Would you return all of this data exactly, leaving nothing out?
=== DATA PROVIDED ===
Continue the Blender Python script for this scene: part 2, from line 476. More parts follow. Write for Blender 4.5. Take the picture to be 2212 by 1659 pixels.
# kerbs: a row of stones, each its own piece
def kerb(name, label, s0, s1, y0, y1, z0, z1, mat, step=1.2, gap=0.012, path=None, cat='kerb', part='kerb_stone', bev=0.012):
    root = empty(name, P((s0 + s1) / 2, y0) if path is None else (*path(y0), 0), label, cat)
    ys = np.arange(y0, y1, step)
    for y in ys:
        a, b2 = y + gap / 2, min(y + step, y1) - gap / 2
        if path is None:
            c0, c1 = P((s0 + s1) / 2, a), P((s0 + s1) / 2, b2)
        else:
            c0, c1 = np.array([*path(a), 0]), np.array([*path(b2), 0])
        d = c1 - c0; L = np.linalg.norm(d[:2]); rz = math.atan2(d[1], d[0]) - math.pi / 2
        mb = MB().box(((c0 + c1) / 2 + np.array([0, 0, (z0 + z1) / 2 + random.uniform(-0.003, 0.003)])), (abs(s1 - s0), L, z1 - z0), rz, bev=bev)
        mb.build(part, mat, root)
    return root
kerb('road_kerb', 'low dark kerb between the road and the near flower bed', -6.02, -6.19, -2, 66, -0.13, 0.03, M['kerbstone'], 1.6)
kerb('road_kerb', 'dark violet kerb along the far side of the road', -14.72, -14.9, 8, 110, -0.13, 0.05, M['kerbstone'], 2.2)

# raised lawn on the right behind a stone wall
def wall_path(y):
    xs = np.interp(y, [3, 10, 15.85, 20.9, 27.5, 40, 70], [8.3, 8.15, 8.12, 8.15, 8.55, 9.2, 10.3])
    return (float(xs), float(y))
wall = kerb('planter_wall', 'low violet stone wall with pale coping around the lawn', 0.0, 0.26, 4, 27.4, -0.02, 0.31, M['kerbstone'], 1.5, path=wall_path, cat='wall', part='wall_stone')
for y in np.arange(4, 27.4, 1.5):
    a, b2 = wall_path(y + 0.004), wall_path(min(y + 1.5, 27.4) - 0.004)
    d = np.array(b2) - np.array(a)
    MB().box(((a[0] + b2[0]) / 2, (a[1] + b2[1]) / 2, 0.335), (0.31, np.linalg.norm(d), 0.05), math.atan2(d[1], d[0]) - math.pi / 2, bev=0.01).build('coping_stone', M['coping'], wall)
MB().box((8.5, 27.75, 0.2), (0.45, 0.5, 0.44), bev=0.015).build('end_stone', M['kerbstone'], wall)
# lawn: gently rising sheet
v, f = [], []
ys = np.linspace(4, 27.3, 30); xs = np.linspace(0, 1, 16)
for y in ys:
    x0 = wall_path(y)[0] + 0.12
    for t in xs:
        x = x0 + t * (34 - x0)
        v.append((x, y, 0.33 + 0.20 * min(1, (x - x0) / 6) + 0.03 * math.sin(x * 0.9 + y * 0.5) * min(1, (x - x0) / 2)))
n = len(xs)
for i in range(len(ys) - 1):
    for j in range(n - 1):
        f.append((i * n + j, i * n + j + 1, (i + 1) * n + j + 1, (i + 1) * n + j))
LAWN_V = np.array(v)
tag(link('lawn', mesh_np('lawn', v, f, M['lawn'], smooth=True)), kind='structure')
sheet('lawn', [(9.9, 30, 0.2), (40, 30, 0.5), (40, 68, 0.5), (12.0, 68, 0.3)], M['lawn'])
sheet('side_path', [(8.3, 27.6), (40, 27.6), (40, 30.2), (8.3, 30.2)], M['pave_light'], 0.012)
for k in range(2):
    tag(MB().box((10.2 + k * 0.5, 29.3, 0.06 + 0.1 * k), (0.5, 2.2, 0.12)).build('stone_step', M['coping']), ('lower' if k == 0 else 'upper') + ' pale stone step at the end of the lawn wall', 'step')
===
RESULT FOR THIS EXERCISE —
Continue the Blender Python script for this scene: part 2, from line 476. More parts follow. Write for Blender 4.5. Take the picture to be 2212 by 1659 pixels.
# kerbs: a row of stones, each its own piece
def kerb(name, label, s0, s1, y0, y1, z0, z1, mat, step=1.2, gap=0.012, path=None, cat='kerb', part='kerb_stone', bev=0.012):
    root = empty(name, P((s0 + s1) / 2, y0) if path is None else (*path(y0), 0), label, cat)
    ys = np.arange(y0, y1, step)
    for y in ys:
        a, b2 = y + gap / 2, min(y + step, y1) - gap / 2
        if path is None:
            c0, c1 = P((s0 + s1) / 2, a), P((s0 + s1) / 2, b2)
        else:
            c0, c1 = np.array([*path(a), 0]), np.array([*path(b2), 0])
        d = c1 - c0; L = np.linalg.norm(d[:2]); rz = math.atan2(d[1], d[0]) - math.pi / 2
        mb = MB().box(((c0 + c1) / 2 + np.array([0, 0, (z0 + z1) / 2 + random.uniform(-0.003, 0.003)])), (abs(s1 - s0), L, z1 - z0), rz, bev=bev)
        mb.build(part, mat, root)
    return root
kerb('road_kerb', 'low dark kerb between the road and the near flower bed', -6.02, -6.19, -2, 66, -0.13, 0.03, M['kerbstone'], 1.6)
kerb('road_kerb', 'dark violet kerb along the far side of the road', -14.72, -14.9, 8, 110, -0.13, 0.05, M['kerbstone'], 2.2)

# raised lawn on the right behind a stone wall
def wall_path(y):
    xs = np.interp(y, [3, 10, 15.85, 20.9, 27.5, 40, 70], [8.3, 8.15, 8.12, 8.15, 8.55, 9.2, 10.3])
    return (float(xs), float(y))
wall = kerb('planter_wall', 'low violet stone wall with pale coping around the lawn', 0.0, 0.26, 4, 27.4, -0.02, 0.31, M['kerbstone'], 1.5, path=wall_path, cat='wall', part='wall_stone')
for y in np.arange(4, 27.4, 1.5):
    a, b2 = wall_path(y + 0.004), wall_path(min(y + 1.5, 27.4) - 0.004)
    d = np.array(b2) - np.array(a)
    MB().box(((a[0] + b2[0]) / 2, (a[1] + b2[1]) / 2, 0.335), (0.31, np.linalg.norm(d), 0.05), math.atan2(d[1], d[0]) - math.pi / 2, bev=0.01).build('coping_stone', M['coping'], wall)
MB().box((8.5, 27.75, 0.2), (0.45, 0.5, 0.44), bev=0.015).build('end_stone', M['kerbstone'], wall)
# lawn: gently rising sheet
v, f = [], []
ys = np.linspace(4, 27.3, 30); xs = np.linspace(0, 1, 16)
for y in ys:
    x0 = wall_path(y)[0] + 0.12
    for t in xs:
        x = x0 + t * (34 - x0)
        v.append((x, y, 0.33 + 0.20 * min(1, (x - x0) / 6) + 0.03 * math.sin(x * 0.9 + y * 0.5) * min(1, (x - x0) / 2)))
n = len(xs)
for i in range(len(ys) - 1):
    for j in range(n - 1):
        f.append((i * n + j, i * n + j + 1, (i + 1) * n + j + 1, (i + 1) * n + j))
LAWN_V = np.array(v)
tag(link('lawn', mesh_np('lawn', v, f, M['lawn'], smooth=True)), kind='structure')
sheet('lawn', [(9.9, 30, 0.2), (40, 30, 0.5), (40, 68, 0.5), (12.0, 68, 0.3)], M['lawn'])
sheet('side_path', [(8.3, 27.6), (40, 27.6), (40, 30.2), (8.3, 30.2)], M['pave_light'], 0.012)
for k in range(2):
    tag(MB().box((10.2 + k * 0.5, 29.3, 0.06 + 0.1 * k), (0.5, 2.2, 0.12)).build('stone_step', M['coping']), ('lower' if k == 0 else 'upper') + ' pale stone step at the end of the lawn wall', 'step')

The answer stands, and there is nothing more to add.